Menanggapi hal itu Menteri Agama Lukman Hakin Saifudin mengaku prihatin dengan data-data tersebut. Menurutnya, sudah terjadi pergeseran luar biasa terkait substansi dan kesakralan perkawinan yang dianut semua agama. Ia menduga, sebagian generasi saat ini menganggap perceraian itu bukan semata karena ketidakcocokan antara suami istri tetapi karena sesuatu yang bisa direncanakan.

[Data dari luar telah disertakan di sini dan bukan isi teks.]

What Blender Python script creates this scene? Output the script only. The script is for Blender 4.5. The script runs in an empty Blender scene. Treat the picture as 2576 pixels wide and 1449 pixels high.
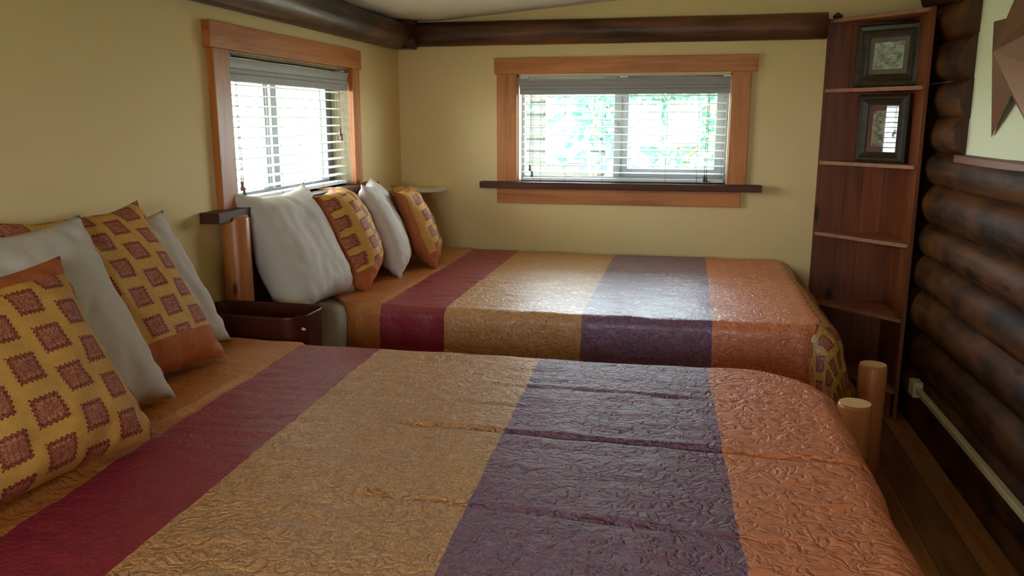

"Karena mereka sebelum nikah sudah saling bersepakat, antara pasangan laki-laki dan perempuan, kalau kita nikah dua tahun saja, atau tiga tahun saja, setelah itu kita cerai," kata Lukman di Palu, Sulteng (Dikutip dari portal berita era.id dengan judul "Fakta di Balik Tingginya Angka Perceraian di Indonesia" edisi 18 September 2018)
Penyebab Perceraian
Dalam aturan yang berlaku di Indonesia, gugatan perceraian dapat diajukan dengan alasan-alasan yang kuat menurut hukum setelah pengadilan negeri atau pengadilan agama berupaya mendamaikan pasangan suami istri, tetapi tidak berhasil. Alasan-alasan ini diatur Pasal 39-41 UU No. 1 Tahun 1974 tentang Perkawinan juga Pasal 19 Peraturan Pemerintah No. 9 Tahun 1975 tentang Pelaksanaan UU No. 1 Tahun 74.
Mengutip dari Pasal 19 PP Pelaksaan UU Perkawinan. Perceraian dapat terjadi karena alasan-alasan sebagai berikut :
- Salah satu pihak berbuat zina atau menjadi pemabok, pemadat, penjudi dan lain sebagainya yang sukar disembunyikan;
- Salah satu pihak meninggalkan pihak lain selama 2 (dua) tahun berturut-turut tanpa izin pihak lain dan tanpa alasan yang sah atau karena hal lain diluar kemampuannya;
- Salah satu pihak mendapat hukuman penjara 5 (lima) tahun atau hukuman yang lebih berat setelah perkawinan berlangsung;
- Salah satu pihak melakukan kekejaman atau penganiayaan berat yang membahayakan pihak lain;
- Salah satu pihak mendapat cacat badan atau penyakit dengan akibat tidak dapat menjalankan kewajibannya sebagai suami/istri. Antara suami dan istri terus-menerus terjadi perselisihan dan pertengkaran dan tidak ada harapan akan hidup rukun lagi dalam rumah tangga.